Wat hem trouwens opvalt, is dat niet alleen ouderen, die hem nog hebben zien spelen, worden beroerd door de legende Tonny van Leeuwen. Oók de jeugd komt op hem af. “Komt door dingen als dat standbeeld”, weet Vennema. “Daardoor gaan ze vragen stellen.” Wat hij ook mooi vindt, is dat sinds twee jaar de Tonny van Leeuwen-trofee weer in ere is hersteld. Die bokaal werd jaarlijks uitgereikt aan de profkeeper die in het seizoen de minste doelpunten tegen had gekregen.
Vennema: “Al had De Telegraaf die trofee natuurlijk moeten omarmen. Elke positie in het voetbal en iedere leeftijdscategorie krijgt tegenwoordig een prijs, maar voor een keeper is er niks. Nu gaat de supportersvereniging aan het einde van het seizoen met dat beeldje naar de minst gepasseerde keeper toe. Prima hoor, maar eigenlijk had de Telegraaf daar wat mee moeten doen.”
Zo zijn er meer zaken die hem raken. “Eén van de mooiste dingen die mij is overkomen was een telefoontje van een man uit Hoogezand. Z’n naam is me ontschoten, maar ik ben ‘m eeuwig dankbaar. Die man had de mooiste plakboekenverzameling. Met krantenknipsels, programmaboekjes, foto’s van m’n vader met Sjaak Swart, Piet Keizer, Johan Cruijff, Piet Fransen… Je kunt het zo gek niet bedenken. Prachtig, mocht ik zo hebben.”

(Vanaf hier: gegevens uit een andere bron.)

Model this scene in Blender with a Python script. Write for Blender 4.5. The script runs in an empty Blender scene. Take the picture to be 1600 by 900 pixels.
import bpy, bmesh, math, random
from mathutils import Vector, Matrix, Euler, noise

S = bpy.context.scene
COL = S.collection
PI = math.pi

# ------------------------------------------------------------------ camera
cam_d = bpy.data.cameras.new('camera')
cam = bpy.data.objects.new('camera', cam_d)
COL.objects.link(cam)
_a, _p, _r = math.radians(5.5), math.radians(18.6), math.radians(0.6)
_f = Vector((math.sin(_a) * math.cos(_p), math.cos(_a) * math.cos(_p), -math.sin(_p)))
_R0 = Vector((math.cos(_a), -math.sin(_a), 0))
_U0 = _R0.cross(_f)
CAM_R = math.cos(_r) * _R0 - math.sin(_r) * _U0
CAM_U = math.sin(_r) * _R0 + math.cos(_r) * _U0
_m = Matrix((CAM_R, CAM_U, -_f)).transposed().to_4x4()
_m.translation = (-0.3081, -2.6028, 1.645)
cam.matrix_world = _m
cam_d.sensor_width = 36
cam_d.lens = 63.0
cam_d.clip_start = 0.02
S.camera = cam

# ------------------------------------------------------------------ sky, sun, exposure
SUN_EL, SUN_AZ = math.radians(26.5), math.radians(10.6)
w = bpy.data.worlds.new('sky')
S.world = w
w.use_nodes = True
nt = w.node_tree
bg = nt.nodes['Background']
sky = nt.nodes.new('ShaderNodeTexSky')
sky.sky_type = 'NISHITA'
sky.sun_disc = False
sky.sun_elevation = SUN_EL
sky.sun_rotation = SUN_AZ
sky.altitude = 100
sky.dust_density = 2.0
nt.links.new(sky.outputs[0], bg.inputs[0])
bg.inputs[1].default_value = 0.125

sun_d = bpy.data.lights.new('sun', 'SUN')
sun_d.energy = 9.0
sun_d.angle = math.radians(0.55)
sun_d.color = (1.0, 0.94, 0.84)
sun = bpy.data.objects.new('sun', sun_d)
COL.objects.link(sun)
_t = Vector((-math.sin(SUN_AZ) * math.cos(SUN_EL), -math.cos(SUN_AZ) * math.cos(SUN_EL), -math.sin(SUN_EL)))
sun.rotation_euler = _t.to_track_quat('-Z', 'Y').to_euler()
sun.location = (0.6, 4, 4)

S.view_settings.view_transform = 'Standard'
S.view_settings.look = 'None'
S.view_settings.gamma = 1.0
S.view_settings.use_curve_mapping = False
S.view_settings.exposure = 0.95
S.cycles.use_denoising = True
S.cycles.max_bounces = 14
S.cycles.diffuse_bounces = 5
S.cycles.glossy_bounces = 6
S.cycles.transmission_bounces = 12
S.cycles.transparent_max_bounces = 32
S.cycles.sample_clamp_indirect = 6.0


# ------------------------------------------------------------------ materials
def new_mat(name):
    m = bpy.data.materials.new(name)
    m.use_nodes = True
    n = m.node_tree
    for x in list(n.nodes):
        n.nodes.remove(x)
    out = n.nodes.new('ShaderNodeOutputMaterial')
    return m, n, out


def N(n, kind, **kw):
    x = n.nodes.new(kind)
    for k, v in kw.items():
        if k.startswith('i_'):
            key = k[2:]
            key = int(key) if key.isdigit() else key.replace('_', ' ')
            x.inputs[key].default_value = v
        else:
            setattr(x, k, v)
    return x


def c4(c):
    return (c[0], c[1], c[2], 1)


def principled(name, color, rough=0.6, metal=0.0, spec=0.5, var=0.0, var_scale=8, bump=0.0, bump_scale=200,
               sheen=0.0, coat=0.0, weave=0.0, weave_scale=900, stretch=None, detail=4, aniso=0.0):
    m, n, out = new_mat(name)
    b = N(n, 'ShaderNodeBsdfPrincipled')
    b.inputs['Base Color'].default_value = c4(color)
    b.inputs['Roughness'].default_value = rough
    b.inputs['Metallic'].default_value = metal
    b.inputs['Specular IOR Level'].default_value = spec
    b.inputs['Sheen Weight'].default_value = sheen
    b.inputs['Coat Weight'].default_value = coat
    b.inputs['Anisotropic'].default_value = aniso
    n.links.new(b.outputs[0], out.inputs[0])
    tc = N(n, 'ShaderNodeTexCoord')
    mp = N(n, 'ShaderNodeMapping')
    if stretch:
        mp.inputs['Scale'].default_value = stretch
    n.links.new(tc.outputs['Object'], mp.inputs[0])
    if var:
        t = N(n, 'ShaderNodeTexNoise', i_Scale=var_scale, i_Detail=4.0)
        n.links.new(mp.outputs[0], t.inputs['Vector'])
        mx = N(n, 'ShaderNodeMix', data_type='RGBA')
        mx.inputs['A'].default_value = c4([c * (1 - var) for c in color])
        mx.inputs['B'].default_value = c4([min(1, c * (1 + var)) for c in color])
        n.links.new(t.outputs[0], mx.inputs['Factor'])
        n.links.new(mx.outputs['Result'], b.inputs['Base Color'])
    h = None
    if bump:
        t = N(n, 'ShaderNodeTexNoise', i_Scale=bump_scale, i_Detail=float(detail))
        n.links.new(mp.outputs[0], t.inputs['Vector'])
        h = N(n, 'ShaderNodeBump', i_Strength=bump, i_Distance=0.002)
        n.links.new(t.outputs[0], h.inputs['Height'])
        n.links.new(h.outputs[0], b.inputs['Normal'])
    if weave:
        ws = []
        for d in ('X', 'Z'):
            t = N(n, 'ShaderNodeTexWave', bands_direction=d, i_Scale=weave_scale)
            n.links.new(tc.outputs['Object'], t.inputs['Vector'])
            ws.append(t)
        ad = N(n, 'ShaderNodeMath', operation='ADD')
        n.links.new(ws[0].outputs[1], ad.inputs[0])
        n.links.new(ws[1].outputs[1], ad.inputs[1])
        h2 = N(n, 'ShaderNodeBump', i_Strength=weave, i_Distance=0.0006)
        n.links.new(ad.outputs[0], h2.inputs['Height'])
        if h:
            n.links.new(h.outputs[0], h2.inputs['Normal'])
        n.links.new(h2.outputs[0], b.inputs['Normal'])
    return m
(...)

“Ik wilde die hele verzameling trouwens graag in bruikleen geven aan de FC Groningen Experience, een interactief museum van de club. Maar daar waren ze niet in geïnteresseerd. Vonden ze kennelijk niet belangrijk genoeg. Gemiste kans, lijkt me. Ik heb thuis nog twee authentieke Tonny van Leeuwen-bokalen staan. Had er toch mooi eentje daar in een vitrinekast kunnen staan. Maar nee dus. Niet geïnteresseerd. Is toch raar? Als Jordi Cruijff nog ’n shirt vindt van z’n vader, staan ze binnen vijf minuten voor z’n deur. De vitrines van m’n vader, Pietje Fransen en Martin Koeman zijn ook bijna leeg. Snap ik niet. Doe daar dan wat aan, denk dan.”
“Niet vanwege mij, hè. Begrijp me niet verkeerd. Ik heb er twee thuis staan. Maar ik wil delen. ’t Lijkt me juist zo leuk voor de supporters. Net als trouwens dat standbeeld van Tonny voor het stadion. Mensen denken vaak dat dat een eerbetoon is van FC Groningen aan één van z’n beroemdste spelers. Nee dus, de club heeft er nog geen cent aan meebetaald. Het beeld heeft zestigzuizend euro gekost, dat door de supportersvereniging bijeen is gebracht. De fans hebben het beeld betaald, de club heeft er niks mee van doen.”
Hij wil het maar gezegd hebben. Het zijn vooral de fans die zijn vader nog eren. “En andersom was het in feite net zo. Hij stond altijd klaar voor de supporters. Voelde zich nooit te groot voor een vriendelijk woord. Dook na afloop van iedere wedstrijd nog even het supportershome in om een praatje te maken. Oók dat sociale heb ik van hem.”